> **Do this**: Copy out the line that contains "What Blender Python", the line that contains "SC.cycles.caustics_refractive = False", and every line between them, exactly, and nothing else.

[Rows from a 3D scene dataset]
## begin

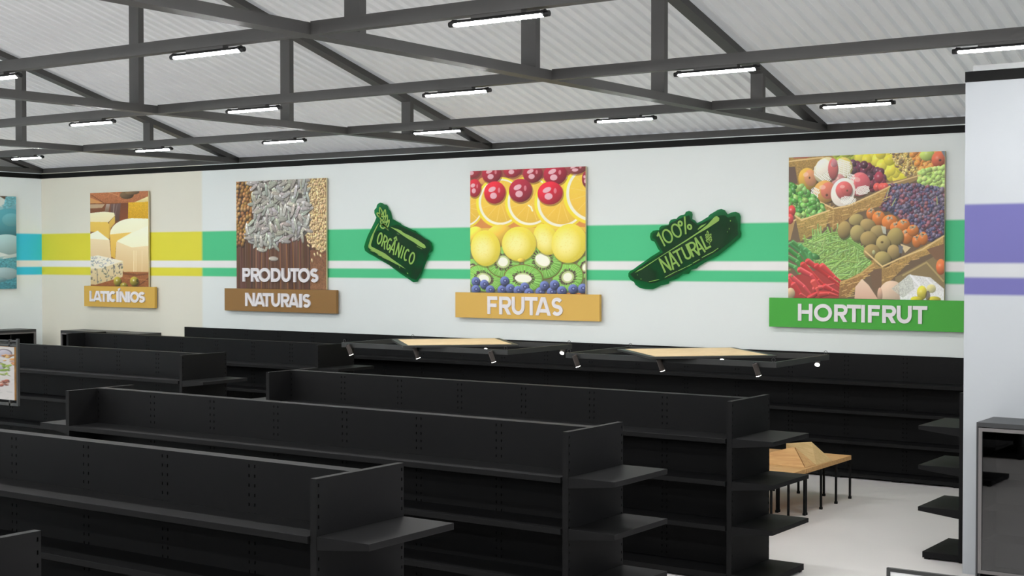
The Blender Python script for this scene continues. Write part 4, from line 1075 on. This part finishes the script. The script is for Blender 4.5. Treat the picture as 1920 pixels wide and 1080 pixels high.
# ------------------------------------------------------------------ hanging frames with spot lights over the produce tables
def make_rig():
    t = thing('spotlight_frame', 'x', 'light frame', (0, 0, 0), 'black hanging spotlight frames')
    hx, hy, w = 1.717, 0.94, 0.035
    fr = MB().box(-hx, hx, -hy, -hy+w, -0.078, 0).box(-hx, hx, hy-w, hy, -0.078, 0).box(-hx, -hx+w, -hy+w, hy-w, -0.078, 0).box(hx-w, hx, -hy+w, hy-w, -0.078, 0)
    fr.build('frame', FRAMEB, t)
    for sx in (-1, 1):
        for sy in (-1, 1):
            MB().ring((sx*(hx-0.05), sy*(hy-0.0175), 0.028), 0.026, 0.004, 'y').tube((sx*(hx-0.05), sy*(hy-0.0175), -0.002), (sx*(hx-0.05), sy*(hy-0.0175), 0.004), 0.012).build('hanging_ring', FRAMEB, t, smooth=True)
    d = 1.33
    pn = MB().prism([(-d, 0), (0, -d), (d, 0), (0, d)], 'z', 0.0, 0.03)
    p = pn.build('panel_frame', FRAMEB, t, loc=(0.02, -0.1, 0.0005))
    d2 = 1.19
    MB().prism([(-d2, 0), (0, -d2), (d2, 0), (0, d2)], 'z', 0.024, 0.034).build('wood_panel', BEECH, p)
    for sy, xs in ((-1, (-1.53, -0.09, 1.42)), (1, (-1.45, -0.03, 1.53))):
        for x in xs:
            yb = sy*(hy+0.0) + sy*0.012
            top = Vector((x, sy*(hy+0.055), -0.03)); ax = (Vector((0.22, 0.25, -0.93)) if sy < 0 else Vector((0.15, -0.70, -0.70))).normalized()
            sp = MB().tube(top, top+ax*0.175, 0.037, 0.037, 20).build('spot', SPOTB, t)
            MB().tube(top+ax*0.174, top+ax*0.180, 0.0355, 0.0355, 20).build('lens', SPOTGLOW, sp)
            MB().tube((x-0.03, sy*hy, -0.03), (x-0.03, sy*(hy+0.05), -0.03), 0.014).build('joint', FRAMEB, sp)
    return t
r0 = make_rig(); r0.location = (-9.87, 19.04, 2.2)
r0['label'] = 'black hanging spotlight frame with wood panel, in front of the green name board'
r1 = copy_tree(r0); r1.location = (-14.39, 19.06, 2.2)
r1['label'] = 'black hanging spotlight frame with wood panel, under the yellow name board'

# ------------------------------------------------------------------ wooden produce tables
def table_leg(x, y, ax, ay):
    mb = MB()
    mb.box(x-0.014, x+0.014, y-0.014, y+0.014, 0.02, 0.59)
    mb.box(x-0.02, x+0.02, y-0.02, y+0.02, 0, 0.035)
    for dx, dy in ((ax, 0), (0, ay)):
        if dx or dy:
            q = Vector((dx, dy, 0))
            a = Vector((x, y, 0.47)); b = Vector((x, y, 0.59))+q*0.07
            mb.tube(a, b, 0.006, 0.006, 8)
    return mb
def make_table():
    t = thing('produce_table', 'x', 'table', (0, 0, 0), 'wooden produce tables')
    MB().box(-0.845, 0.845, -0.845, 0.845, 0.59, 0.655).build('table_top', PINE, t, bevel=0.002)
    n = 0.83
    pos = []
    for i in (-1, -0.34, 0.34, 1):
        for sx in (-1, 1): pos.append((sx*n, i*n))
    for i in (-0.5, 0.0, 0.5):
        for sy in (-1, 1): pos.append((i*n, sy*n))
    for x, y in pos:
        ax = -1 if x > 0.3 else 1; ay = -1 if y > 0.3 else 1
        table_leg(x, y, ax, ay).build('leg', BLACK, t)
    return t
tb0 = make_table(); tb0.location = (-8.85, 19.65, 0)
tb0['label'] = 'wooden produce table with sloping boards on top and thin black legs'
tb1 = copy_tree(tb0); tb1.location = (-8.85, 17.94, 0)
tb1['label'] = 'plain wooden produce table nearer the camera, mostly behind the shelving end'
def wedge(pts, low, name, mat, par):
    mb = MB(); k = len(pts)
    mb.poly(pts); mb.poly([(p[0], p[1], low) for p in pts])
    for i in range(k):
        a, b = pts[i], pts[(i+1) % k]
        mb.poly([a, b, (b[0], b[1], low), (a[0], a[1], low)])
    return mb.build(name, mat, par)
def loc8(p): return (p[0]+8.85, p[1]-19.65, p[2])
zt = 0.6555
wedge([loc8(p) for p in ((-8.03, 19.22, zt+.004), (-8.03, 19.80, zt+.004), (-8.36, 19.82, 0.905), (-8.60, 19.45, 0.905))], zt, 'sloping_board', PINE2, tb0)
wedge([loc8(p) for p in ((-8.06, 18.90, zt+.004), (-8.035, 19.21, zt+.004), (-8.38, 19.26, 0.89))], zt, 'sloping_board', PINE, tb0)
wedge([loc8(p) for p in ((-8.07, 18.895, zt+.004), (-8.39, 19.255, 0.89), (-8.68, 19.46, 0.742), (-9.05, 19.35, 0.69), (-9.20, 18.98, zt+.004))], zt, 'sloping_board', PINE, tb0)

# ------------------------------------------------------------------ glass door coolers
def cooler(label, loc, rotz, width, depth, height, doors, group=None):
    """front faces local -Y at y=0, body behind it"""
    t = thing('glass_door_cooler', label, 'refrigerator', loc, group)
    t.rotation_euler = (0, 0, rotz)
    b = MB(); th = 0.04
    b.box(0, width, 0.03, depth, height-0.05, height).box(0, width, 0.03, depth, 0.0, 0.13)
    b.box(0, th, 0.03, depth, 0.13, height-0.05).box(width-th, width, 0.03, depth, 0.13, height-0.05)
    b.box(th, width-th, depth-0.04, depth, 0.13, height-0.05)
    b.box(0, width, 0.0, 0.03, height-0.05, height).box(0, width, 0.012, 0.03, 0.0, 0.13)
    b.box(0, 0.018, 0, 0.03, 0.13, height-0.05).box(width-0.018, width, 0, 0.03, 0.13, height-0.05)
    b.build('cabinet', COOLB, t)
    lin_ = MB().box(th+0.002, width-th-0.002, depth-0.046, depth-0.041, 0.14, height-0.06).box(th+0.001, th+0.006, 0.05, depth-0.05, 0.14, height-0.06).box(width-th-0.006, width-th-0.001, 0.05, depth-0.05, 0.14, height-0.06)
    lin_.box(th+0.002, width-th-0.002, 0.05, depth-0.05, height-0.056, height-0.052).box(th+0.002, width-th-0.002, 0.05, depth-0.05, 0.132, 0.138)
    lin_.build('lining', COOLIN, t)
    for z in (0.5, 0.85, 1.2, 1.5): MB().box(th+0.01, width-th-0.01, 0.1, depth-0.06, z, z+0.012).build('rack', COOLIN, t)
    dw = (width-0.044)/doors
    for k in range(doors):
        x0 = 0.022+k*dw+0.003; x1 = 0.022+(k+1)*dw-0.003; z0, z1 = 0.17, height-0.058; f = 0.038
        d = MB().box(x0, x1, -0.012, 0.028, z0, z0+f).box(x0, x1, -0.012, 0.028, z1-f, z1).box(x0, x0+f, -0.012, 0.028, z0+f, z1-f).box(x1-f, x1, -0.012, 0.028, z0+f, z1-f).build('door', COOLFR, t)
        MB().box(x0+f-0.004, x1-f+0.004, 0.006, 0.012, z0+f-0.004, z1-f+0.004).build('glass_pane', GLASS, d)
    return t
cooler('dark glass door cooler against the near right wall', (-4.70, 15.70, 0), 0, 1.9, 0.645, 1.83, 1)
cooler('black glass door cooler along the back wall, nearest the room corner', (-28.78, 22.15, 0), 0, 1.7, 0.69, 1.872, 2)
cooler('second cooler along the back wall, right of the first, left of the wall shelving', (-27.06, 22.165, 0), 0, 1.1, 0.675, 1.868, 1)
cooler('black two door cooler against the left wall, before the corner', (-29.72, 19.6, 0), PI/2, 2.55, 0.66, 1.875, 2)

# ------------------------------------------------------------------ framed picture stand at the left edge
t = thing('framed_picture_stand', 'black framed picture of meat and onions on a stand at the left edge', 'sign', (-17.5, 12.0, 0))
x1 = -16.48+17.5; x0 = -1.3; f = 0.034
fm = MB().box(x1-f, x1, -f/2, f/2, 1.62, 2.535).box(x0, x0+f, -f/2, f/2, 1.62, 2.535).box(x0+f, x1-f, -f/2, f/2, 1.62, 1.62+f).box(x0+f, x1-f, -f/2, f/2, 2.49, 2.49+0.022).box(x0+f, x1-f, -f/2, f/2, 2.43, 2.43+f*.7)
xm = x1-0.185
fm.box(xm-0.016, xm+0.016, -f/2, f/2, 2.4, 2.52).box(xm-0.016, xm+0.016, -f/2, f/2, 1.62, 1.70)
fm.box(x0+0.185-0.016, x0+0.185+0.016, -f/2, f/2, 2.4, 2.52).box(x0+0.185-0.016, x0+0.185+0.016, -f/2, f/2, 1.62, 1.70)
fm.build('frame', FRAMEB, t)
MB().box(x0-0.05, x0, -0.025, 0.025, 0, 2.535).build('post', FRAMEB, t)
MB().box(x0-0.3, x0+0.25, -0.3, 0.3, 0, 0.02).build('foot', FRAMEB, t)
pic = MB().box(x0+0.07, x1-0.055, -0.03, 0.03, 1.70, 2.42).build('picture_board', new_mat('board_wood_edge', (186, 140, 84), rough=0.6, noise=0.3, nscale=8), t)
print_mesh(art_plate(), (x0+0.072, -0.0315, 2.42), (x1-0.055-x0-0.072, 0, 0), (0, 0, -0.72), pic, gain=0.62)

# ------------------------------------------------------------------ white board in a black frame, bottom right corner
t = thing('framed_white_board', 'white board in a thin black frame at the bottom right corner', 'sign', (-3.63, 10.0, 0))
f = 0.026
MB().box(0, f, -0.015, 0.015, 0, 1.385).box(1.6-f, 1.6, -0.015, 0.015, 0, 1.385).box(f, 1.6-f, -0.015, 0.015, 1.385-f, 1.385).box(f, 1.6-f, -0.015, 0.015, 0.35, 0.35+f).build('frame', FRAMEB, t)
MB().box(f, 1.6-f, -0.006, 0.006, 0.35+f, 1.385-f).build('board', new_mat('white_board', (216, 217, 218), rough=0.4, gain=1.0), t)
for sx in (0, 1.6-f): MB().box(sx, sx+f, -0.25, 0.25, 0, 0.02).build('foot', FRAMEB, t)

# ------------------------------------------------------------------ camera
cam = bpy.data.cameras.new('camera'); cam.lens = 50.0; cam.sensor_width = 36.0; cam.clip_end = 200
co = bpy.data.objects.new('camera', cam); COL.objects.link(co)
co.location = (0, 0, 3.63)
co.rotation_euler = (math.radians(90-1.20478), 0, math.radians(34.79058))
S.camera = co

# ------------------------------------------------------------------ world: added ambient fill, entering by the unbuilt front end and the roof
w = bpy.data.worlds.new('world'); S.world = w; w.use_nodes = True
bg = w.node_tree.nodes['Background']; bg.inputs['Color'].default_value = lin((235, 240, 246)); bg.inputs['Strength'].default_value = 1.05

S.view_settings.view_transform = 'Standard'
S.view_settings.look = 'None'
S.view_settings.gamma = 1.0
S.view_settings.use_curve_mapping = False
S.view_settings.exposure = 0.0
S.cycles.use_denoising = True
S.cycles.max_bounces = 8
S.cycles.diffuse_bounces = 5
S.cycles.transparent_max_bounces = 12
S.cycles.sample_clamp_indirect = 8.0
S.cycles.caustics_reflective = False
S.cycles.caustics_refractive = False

## end
## begin

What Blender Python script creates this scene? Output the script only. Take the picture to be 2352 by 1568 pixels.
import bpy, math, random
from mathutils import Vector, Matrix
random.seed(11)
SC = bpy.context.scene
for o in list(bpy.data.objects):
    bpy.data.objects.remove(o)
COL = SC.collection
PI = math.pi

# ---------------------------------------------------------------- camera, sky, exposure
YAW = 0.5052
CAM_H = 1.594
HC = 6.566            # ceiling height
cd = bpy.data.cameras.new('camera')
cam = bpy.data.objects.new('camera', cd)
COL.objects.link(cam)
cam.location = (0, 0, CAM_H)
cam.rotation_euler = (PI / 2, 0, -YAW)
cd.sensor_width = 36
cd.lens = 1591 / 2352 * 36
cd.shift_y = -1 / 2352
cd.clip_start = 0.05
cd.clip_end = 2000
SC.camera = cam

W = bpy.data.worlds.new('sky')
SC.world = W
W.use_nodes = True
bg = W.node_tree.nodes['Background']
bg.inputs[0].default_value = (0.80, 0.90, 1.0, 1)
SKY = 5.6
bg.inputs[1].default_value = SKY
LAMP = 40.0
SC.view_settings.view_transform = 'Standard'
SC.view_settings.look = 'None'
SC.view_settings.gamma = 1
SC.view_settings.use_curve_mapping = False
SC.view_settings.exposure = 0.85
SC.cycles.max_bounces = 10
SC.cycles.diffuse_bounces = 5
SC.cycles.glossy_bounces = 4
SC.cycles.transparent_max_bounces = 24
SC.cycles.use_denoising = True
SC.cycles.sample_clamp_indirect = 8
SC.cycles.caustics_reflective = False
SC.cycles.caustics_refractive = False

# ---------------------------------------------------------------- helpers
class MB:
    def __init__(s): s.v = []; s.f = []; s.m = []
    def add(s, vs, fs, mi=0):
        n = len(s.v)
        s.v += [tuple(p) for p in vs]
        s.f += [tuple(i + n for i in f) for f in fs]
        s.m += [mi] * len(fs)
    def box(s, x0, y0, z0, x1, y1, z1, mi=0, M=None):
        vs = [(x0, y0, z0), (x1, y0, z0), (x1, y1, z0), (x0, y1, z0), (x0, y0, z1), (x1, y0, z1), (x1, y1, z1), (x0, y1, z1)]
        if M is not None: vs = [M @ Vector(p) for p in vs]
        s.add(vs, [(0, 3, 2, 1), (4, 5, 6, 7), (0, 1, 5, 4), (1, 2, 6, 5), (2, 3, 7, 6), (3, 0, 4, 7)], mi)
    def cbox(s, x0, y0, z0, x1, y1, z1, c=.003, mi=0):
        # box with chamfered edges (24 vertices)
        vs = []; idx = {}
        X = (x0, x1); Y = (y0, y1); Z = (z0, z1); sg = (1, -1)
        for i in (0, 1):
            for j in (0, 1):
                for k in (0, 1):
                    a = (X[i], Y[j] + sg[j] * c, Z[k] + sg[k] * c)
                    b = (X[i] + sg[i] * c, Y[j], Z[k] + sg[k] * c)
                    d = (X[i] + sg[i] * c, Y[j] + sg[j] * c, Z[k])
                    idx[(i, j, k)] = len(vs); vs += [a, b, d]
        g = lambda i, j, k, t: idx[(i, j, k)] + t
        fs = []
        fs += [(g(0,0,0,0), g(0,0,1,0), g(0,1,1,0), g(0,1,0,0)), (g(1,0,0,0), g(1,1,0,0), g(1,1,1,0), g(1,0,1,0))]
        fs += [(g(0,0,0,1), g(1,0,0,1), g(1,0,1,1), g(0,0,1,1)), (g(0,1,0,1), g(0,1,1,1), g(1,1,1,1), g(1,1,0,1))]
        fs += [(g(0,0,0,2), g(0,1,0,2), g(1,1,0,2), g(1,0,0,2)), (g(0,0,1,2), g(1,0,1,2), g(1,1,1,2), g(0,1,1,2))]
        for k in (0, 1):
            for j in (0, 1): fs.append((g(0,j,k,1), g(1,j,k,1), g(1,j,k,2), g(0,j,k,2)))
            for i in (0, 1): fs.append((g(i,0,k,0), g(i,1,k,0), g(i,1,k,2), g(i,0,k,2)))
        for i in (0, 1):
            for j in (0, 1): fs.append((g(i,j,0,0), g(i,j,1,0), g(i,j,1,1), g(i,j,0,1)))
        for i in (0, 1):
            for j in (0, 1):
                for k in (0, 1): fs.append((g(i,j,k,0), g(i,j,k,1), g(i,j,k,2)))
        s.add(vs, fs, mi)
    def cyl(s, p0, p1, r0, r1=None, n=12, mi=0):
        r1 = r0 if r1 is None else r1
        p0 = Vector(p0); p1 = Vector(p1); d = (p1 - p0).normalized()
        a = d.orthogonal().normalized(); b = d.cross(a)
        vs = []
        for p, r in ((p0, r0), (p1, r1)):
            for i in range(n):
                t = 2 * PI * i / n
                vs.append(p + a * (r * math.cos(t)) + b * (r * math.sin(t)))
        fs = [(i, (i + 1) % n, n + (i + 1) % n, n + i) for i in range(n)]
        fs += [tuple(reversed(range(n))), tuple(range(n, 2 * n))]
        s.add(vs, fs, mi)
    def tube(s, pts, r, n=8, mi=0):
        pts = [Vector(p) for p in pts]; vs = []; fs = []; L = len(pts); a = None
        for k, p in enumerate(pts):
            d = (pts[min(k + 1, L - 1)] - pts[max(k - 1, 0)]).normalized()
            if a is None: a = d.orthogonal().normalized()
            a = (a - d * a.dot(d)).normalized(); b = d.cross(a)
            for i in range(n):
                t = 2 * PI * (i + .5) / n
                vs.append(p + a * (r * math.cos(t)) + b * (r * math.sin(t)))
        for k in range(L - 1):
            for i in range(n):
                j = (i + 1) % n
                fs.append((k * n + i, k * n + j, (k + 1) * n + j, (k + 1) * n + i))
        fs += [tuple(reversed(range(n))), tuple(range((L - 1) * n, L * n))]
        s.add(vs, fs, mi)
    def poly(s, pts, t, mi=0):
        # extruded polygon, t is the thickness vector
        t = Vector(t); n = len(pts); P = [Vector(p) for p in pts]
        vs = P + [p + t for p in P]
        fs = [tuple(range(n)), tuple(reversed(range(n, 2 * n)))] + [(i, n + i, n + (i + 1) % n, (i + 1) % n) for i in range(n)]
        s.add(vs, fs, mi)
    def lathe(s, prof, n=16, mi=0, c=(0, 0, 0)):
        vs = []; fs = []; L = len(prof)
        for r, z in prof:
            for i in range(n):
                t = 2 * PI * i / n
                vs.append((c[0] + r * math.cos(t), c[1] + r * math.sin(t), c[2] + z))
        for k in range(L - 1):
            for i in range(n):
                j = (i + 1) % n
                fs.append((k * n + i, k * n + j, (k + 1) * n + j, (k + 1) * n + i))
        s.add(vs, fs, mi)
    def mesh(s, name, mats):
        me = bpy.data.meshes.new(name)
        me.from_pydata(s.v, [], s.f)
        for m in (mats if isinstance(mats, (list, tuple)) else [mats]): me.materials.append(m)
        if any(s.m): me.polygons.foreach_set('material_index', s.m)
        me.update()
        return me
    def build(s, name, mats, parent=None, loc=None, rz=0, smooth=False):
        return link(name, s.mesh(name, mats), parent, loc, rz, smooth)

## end

> **Result for this exercise**:
What Blender Python script creates this scene? Output the script only. Take the picture to be 2352 by 1568 pixels.
import bpy, math, random
from mathutils import Vector, Matrix
random.seed(11)
SC = bpy.context.scene
for o in list(bpy.data.objects):
    bpy.data.objects.remove(o)
COL = SC.collection
PI = math.pi

# ---------------------------------------------------------------- camera, sky, exposure
YAW = 0.5052
CAM_H = 1.594
HC = 6.566            # ceiling height
cd = bpy.data.cameras.new('camera')
cam = bpy.data.objects.new('camera', cd)
COL.objects.link(cam)
cam.location = (0, 0, CAM_H)
cam.rotation_euler = (PI / 2, 0, -YAW)
cd.sensor_width = 36
cd.lens = 1591 / 2352 * 36
cd.shift_y = -1 / 2352
cd.clip_start = 0.05
cd.clip_end = 2000
SC.camera = cam

W = bpy.data.worlds.new('sky')
SC.world = W
W.use_nodes = True
bg = W.node_tree.nodes['Background']
bg.inputs[0].default_value = (0.80, 0.90, 1.0, 1)
SKY = 5.6
bg.inputs[1].default_value = SKY
LAMP = 40.0
SC.view_settings.view_transform = 'Standard'
SC.view_settings.look = 'None'
SC.view_settings.gamma = 1
SC.view_settings.use_curve_mapping = False
SC.view_settings.exposure = 0.85
SC.cycles.max_bounces = 10
SC.cycles.diffuse_bounces = 5
SC.cycles.glossy_bounces = 4
SC.cycles.transparent_max_bounces = 24
SC.cycles.use_denoising = True
SC.cycles.sample_clamp_indirect = 8
SC.cycles.caustics_reflective = False
SC.cycles.caustics_refractive = False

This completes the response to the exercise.